** START OF SUPPLIED INFORMATION **

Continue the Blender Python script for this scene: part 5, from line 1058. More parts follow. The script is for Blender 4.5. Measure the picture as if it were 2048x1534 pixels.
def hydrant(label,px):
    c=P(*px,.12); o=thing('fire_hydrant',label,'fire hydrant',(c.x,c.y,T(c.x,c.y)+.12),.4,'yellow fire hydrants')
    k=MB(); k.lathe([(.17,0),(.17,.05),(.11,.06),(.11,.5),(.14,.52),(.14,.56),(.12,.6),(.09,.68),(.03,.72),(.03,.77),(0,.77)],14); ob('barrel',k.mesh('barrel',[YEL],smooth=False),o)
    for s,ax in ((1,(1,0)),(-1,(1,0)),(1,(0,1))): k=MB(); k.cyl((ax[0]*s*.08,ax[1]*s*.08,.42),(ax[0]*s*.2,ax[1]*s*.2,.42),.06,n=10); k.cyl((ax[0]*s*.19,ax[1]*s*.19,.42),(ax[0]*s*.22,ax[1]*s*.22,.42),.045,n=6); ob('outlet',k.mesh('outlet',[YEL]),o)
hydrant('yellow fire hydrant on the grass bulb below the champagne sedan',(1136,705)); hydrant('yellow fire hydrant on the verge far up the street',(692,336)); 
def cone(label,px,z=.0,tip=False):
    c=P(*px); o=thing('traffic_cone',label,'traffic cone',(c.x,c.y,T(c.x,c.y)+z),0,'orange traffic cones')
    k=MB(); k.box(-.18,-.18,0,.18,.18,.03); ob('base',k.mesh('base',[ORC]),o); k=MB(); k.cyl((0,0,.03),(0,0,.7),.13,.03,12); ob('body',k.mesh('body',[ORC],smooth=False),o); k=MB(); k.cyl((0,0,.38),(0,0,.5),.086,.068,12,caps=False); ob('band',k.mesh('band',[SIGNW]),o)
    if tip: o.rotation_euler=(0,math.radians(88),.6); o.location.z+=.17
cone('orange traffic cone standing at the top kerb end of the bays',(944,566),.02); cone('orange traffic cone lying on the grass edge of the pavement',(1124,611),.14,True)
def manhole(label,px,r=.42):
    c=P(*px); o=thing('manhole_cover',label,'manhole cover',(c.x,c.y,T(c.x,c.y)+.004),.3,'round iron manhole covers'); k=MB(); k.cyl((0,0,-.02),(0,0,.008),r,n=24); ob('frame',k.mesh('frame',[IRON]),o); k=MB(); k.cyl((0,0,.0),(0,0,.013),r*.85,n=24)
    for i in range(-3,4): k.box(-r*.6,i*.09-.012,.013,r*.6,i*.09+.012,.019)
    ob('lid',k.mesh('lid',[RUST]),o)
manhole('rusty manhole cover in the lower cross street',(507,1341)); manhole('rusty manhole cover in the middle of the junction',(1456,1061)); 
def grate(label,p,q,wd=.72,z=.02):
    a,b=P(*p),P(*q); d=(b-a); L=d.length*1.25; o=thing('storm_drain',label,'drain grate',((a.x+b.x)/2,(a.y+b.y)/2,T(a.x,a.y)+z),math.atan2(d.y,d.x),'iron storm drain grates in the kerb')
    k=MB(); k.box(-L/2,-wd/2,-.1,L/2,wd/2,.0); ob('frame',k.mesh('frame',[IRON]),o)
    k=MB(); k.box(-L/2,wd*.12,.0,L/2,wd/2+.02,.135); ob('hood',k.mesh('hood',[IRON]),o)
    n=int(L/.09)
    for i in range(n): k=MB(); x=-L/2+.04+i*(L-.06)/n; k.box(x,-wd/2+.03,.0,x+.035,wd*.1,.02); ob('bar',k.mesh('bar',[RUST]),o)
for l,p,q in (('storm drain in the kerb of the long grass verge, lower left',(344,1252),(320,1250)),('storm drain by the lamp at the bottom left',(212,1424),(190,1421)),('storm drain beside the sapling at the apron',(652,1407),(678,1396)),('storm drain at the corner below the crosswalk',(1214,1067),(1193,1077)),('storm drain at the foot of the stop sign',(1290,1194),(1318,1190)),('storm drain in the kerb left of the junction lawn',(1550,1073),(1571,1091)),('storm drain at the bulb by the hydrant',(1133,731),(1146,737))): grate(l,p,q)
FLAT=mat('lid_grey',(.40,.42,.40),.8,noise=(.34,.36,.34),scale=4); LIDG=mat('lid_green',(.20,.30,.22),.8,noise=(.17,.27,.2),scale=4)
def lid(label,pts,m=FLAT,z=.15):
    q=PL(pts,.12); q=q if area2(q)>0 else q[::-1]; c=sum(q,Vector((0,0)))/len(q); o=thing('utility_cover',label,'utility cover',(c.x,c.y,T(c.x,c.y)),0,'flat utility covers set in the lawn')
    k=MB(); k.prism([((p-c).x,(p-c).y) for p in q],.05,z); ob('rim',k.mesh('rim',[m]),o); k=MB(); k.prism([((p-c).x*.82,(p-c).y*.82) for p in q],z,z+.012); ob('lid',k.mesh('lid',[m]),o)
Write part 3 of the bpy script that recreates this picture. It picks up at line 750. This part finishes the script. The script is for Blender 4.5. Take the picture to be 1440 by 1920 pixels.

** END OF SUPPLIED INFORMATION **

-- EXERCISE OBJECTIVE --
Quote every entry exactly.

-- OUTPUT BELOW --
Continue the Blender Python script for this scene: part 5, from line 1058. More parts follow. The script is for Blender 4.5. Measure the picture as if it were 2048x1534 pixels.
def hydrant(label,px):
    c=P(*px,.12); o=thing('fire_hydrant',label,'fire hydrant',(c.x,c.y,T(c.x,c.y)+.12),.4,'yellow fire hydrants')
    k=MB(); k.lathe([(.17,0),(.17,.05),(.11,.06),(.11,.5),(.14,.52),(.14,.56),(.12,.6),(.09,.68),(.03,.72),(.03,.77),(0,.77)],14); ob('barrel',k.mesh('barrel',[YEL],smooth=False),o)
    for s,ax in ((1,(1,0)),(-1,(1,0)),(1,(0,1))): k=MB(); k.cyl((ax[0]*s*.08,ax[1]*s*.08,.42),(ax[0]*s*.2,ax[1]*s*.2,.42),.06,n=10); k.cyl((ax[0]*s*.19,ax[1]*s*.19,.42),(ax[0]*s*.22,ax[1]*s*.22,.42),.045,n=6); ob('outlet',k.mesh('outlet',[YEL]),o)
hydrant('yellow fire hydrant on the grass bulb below the champagne sedan',(1136,705)); hydrant('yellow fire hydrant on the verge far up the street',(692,336)); 
def cone(label,px,z=.0,tip=False):
    c=P(*px); o=thing('traffic_cone',label,'traffic cone',(c.x,c.y,T(c.x,c.y)+z),0,'orange traffic cones')
    k=MB(); k.box(-.18,-.18,0,.18,.18,.03); ob('base',k.mesh('base',[ORC]),o); k=MB(); k.cyl((0,0,.03),(0,0,.7),.13,.03,12); ob('body',k.mesh('body',[ORC],smooth=False),o); k=MB(); k.cyl((0,0,.38),(0,0,.5),.086,.068,12,caps=False); ob('band',k.mesh('band',[SIGNW]),o)
    if tip: o.rotation_euler=(0,math.radians(88),.6); o.location.z+=.17
cone('orange traffic cone standing at the top kerb end of the bays',(944,566),.02); cone('orange traffic cone lying on the grass edge of the pavement',(1124,611),.14,True)
def manhole(label,px,r=.42):
    c=P(*px); o=thing('manhole_cover',label,'manhole cover',(c.x,c.y,T(c.x,c.y)+.004),.3,'round iron manhole covers'); k=MB(); k.cyl((0,0,-.02),(0,0,.008),r,n=24); ob('frame',k.mesh('frame',[IRON]),o); k=MB(); k.cyl((0,0,.0),(0,0,.013),r*.85,n=24)
    for i in range(-3,4): k.box(-r*.6,i*.09-.012,.013,r*.6,i*.09+.012,.019)
    ob('lid',k.mesh('lid',[RUST]),o)
manhole('rusty manhole cover in the lower cross street',(507,1341)); manhole('rusty manhole cover in the middle of the junction',(1456,1061)); 
def grate(label,p,q,wd=.72,z=.02):
    a,b=P(*p),P(*q); d=(b-a); L=d.length*1.25; o=thing('storm_drain',label,'drain grate',((a.x+b.x)/2,(a.y+b.y)/2,T(a.x,a.y)+z),math.atan2(d.y,d.x),'iron storm drain grates in the kerb')
    k=MB(); k.box(-L/2,-wd/2,-.1,L/2,wd/2,.0); ob('frame',k.mesh('frame',[IRON]),o)
    k=MB(); k.box(-L/2,wd*.12,.0,L/2,wd/2+.02,.135); ob('hood',k.mesh('hood',[IRON]),o)
    n=int(L/.09)
    for i in range(n): k=MB(); x=-L/2+.04+i*(L-.06)/n; k.box(x,-wd/2+.03,.0,x+.035,wd*.1,.02); ob('bar',k.mesh('bar',[RUST]),o)
for l,p,q in (('storm drain in the kerb of the long grass verge, lower left',(344,1252),(320,1250)),('storm drain by the lamp at the bottom left',(212,1424),(190,1421)),('storm drain beside the sapling at the apron',(652,1407),(678,1396)),('storm drain at the corner below the crosswalk',(1214,1067),(1193,1077)),('storm drain at the foot of the stop sign',(1290,1194),(1318,1190)),('storm drain in the kerb left of the junction lawn',(1550,1073),(1571,1091)),('storm drain at the bulb by the hydrant',(1133,731),(1146,737))): grate(l,p,q)
FLAT=mat('lid_grey',(.40,.42,.40),.8,noise=(.34,.36,.34),scale=4); LIDG=mat('lid_green',(.20,.30,.22),.8,noise=(.17,.27,.2),scale=4)
def lid(label,pts,m=FLAT,z=.15):
    q=PL(pts,.12); q=q if area2(q)>0 else q[::-1]; c=sum(q,Vector((0,0)))/len(q); o=thing('utility_cover',label,'utility cover',(c.x,c.y,T(c.x,c.y)),0,'flat utility covers set in the lawn')
    k=MB(); k.prism([((p-c).x,(p-c).y) for p in q],.05,z); ob('rim',k.mesh('rim',[m]),o); k=MB(); k.prism([((p-c).x*.82,(p-c).y*.82) for p in q],z,z+.012); ob('lid',k.mesh('lid',[m]),o)
Write part 3 of the bpy script that recreates this picture. It picks up at line 750. This part finishes the script. The script is for Blender 4.5. Take the picture to be 1440 by 1920 pixels.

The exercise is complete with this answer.